▶ _To do_
Compute the number of lines that include the string "part", then output that number and nothing else.

▶ _Information shown_
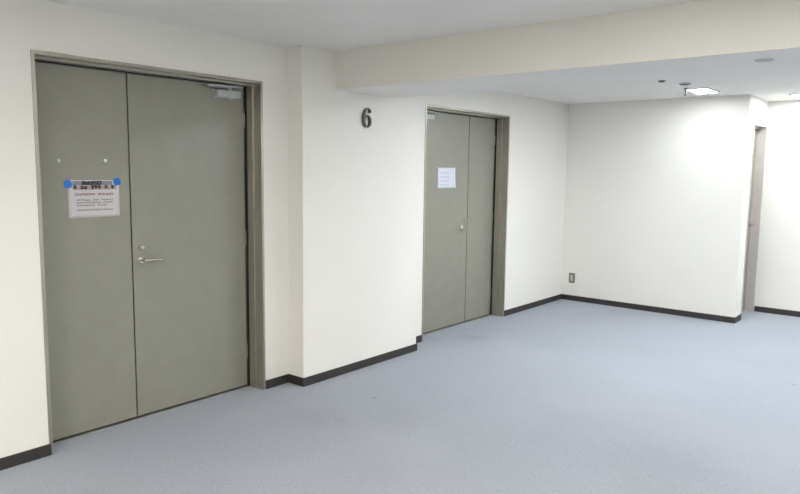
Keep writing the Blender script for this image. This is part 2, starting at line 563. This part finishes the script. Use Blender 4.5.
N0, N1, NZ0, NZ1 = 5.117, 5.398, 1.365, 1.560
n2 = empty('paper_notice', (X, (N0 + N1) / 2, NZ0))
tag(n2, 'small pale bluish notice on the left leaf of the farther double door', 'notice')
mb = MB(); notice_sheet(mb, X, N0, N1, NZ0, NZ1, 'paper2', 0.012); mb.build('paper_sheet', n2)
for z in (1.50, 1.462, 1.425, 1.39):
    mb = MB(); glyph_line(mb, tx, N0 + 0.03, N0 + 0.185, z, 0.016, 9, 'ink_pale', 0.2, 1.2); mb.build('printed_text', n2)

for y, z, lb in ((1.656, 1.558, 'small white round magnet above the left corner of the blue-taped notice'),
                 (1.915, 1.562, 'small white round magnet above the right half of the blue-taped notice')):
    mb = MB()
    mb.cyl((-REC, y, z), (1, 0, 0), [(0, 0.010), (0.004, 0.0105), (0.008, 0.009), (0.0105, 0.006), (0.0115, 0.001)], 'magnet', 24)
    tag(mb.build('magnet'), lb, 'magnet', 'white magnets on the nearest door')

# ------------------------------------------------------------------ numeral 6 on the pillar
def numeral_six():
    # centre line in glyph units (x right, y up; 0..0.47 wide, 0..1 high) with half-widths
    S = [(0.400, 0.800, 0.050), (0.385, 0.855, 0.052), (0.330, 0.925, 0.040), (0.255, 0.950, 0.034), (0.180, 0.905, 0.045), (0.125, 0.810, 0.058),
         (0.090, 0.690, 0.068), (0.072, 0.560, 0.074), (0.068, 0.430, 0.078), (0.078, 0.300, 0.076), (0.100, 0.180, 0.066), (0.145, 0.085, 0.050),
         (0.225, 0.036, 0.036), (0.305, 0.060, 0.044), (0.365, 0.130, 0.058), (0.395, 0.230, 0.068), (0.400, 0.340, 0.072), (0.385, 0.450, 0.066),
         (0.345, 0.540, 0.050), (0.280, 0.590, 0.036), (0.210, 0.585, 0.032), (0.150, 0.530, 0.030), (0.115, 0.450, 0.03)]
    H = 0.150; Wd = 0.098 / 0.475
    P = []
    N = len(S)
    def cr(t):
        i = min(int(t), N - 2); f = t - i
        p = [S[max(0, min(N - 1, i + d))] for d in (-1, 0, 1, 2)]
        return [0.5 * ((2 * p[1][c]) + (-p[0][c] + p[2][c]) * f + (2 * p[0][c] - 5 * p[1][c] + 4 * p[2][c] - p[3][c]) * f * f + (-p[0][c] + 3 * p[1][c] - 3 * p[2][c] + p[3][c]) * f ** 3) for c in range(3)]
    steps = 110
    pts = [cr(k / steps * (N - 1)) for k in range(steps + 1)]
    mb = MB(); i = mb.mi('numeral'); t = bmesh.new()
    y0, z0, x0, T = 3.733, 1.843, PIL_D + 0.004, 0.014
    prev = None
    for k, (a, b, w_) in enumerate(pts):
        a2, b2, _ = pts[min(k + 1, steps)]; a1, b1, _ = pts[max(k - 1, 0)]
        d = Vector((a2 - a1, b2 - b1)).normalized()
        n = Vector((-d.y, d.x)) * w_ * 0.74
        c = []
        for (sx, dx) in ((1, 0), (1, T), (-1, T), (-1, 0)):
            e = T * 0.12 if dx else 0
            q = (a + n.x * sx, b + n.y * sx)
            c.append(t.verts.new((x0 + dx, y0 + q[0] * Wd, z0 + q[1] * H)))
        if prev:
            for j in range(4):
                t.faces.new((prev[j], prev[(j + 1) % 4], c[(j + 1) % 4], c[j]))
        else:
            t.faces.new(c)
        prev = c
    t.faces.new(prev[::-1])
    bmesh.ops.recalc_face_normals(t, faces=list(t.faces))
    mb._merge(t, i)
    # ball terminal and two mounting pins
    mb.cyl((x0, y0 + 0.385 * Wd, z0 + 0.80 * H), (1, 0, 0), [(0, 0.0105), (T - 0.001, 0.0105), (T, 0.0095)], 'numeral', 24)
    for a, b in ((0.255, 0.95), (0.225, 0.036)):
        mb.cyl((PIL_D, y0 + a * Wd, z0 + b * H), (1, 0, 0), [(0, 0.003), (0.006, 0.003)], 'numeral', 10)
    return mb.build('house_number')
six = numeral_six()
six.name = 'wall_numeral'
tag(six, 'raised black metal numeral 6 fixed high on the pillar', 'number sign')

# ------------------------------------------------------------------ wall outlet
ox0, ox1, oz0, oz1 = 0.093, 0.166, 0.213, 0.332
ou = empty('wall_outlet', ((ox0 + ox1) / 2, YB, (oz0 + oz1) / 2))
tag(ou, 'small grey metal wall outlet low on the back wall beside the corner', 'outlet')
cx, cz = (ox0 + ox1) / 2, (oz0 + oz1) / 2
MB().box(ox0, ox1, YB - 0.006, YB, oz0, oz1, 'plate', 0.002).build('cover_plate', ou)
ins = MB().box(cx - 0.014, cx + 0.014, YB - 0.009, YB - 0.005, cz - 0.035, cz + 0.035, 'insert', 0.001).build('socket', ou)
for dz in (-0.018, 0.018):
    for dx in (-0.0055, 0.0055):
        MB().box(cx + dx - 0.001, cx + dx + 0.001, YB - 0.0094, YB - 0.0088, cz + dz - 0.005, cz + dz + 0.005, 'dark').build('socket_slot', ins)

# ------------------------------------------------------------------ ceiling lights
def ceiling_light(x0, x1, y0, y1, z, glow, label, group, power=1.0):
    o = empty('ceiling_light', ((x0 + x1) / 2, (y0 + y1) / 2, z))
    tag(o, label, 'ceiling light', group)
    fr = MB(); t = 0.02; d = 0.012
    for b in ((x0 - t, x1 + t, y0 - t, y0), (x0 - t, x1 + t, y1, y1 + t), (x0 - t, x0, y0, y1), (x1, x1 + t, y0, y1)):
        fr.box(b[0], b[1], b[2], b[3], z - d, z, 'trim', 0.002)
    fr.build('light_frame', o)
    MB().box(x0, x1, y0, y1, z - 0.008, z, glow).build('diffuser', o)

ceiling_light(1.56, 1.745, 6.72, 7.10, Z2, 'soft_glow', 'glowing ceiling light panel just in front of the back wall', 'lights beyond the beam')
ceiling_light(2.27, 2.60, 7.70, 8.05, Z2, 'far_glow', 'glowing ceiling light panel cut by the right picture edge', 'lights beyond the beam')
for (x, y) in ((1.7, 5.2), (4.0, 5.2), (4.3, 7.3)):  # unseen panels added to brighten the middle floor and back wall
    ceiling_light(x - 0.2, x + 0.2, y - 0.3, y + 0.3, Z2, 'far_glow', 'added ceiling light panel beyond the beam, out of view', 'lights beyond the beam')
for (x, y) in ((2.9, 1.9), (1.6, -0.3), (1.5, -2.0), (5.2, 1.5), (5.2, -0.4), (5.2, -2.3)):
    ceiling_light(x - 0.3, x + 0.3, y - 0.3, y + 0.3, Z1, 'near_glow', 'ceiling light panel over the near part of the hall', 'lights over the near hall')

# ------------------------------------------------------------------ small ceiling fittings
o = MB().cyl((1.566, 6.02, Z2), (0, 0, -1), [(0, 0.030), (0.006, 0.030), (0.010, 0.020), (0.014, 0.018), (0.015, 0.006)], 'smoke', 28).build('ceiling_fitting')
tag(o, 'smallest dark round fitting on the ceiling beyond the beam', 'ceiling fitting')
sm = MB().cyl((1.68, 6.29, Z2), (0, 0, -1), [(0, 0.056), (0.006, 0.056), (0.010, 0.050)], 'fitting', 36).build('smoke_detector')
sm_p = MB().cyl((1.68, 6.29, Z2 - 0.010), (0, 0, -1), [(0, 0.044), (0.004, 0.042), (0.008, 0.030), (0.009, 0.01)], 'smoke', 32).build('sensor_head', sm)
tag(sm, 'larger dark round smoke detector on the ceiling left of the glowing panel', 'smoke detector')
sp = MB().cyl((1.575, 6.66, Z2), (0, 0, -1), [(0, 0.022), (0.004, 0.022), (0.006, 0.007), (0.060, 0.007)], 'smoke', 20).build('sprinkler')
MB().cyl((1.575, 6.66, Z2 - 0.060), (0, 0, -1), [(0, 0.009), (0.006, 0.012), (0.008, 0.012), (0.010, 0.004)], 'smoke', 20).build('deflector', sp)
tag(sp, 'thin dark sprinkler stub hanging at the left end of the glowing panel', 'sprinkler')
cv = MB().cyl((2.829, 3.742, ZB), (0, 0, -1), [(0, 0.045), (0.003, 0.045), (0.005, 0.040)], 'fitting', 32).build('cover_disc')
tag(cv, 'faint round grey cover disc under the beam near the right edge', 'cover')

▶ _Task output_
2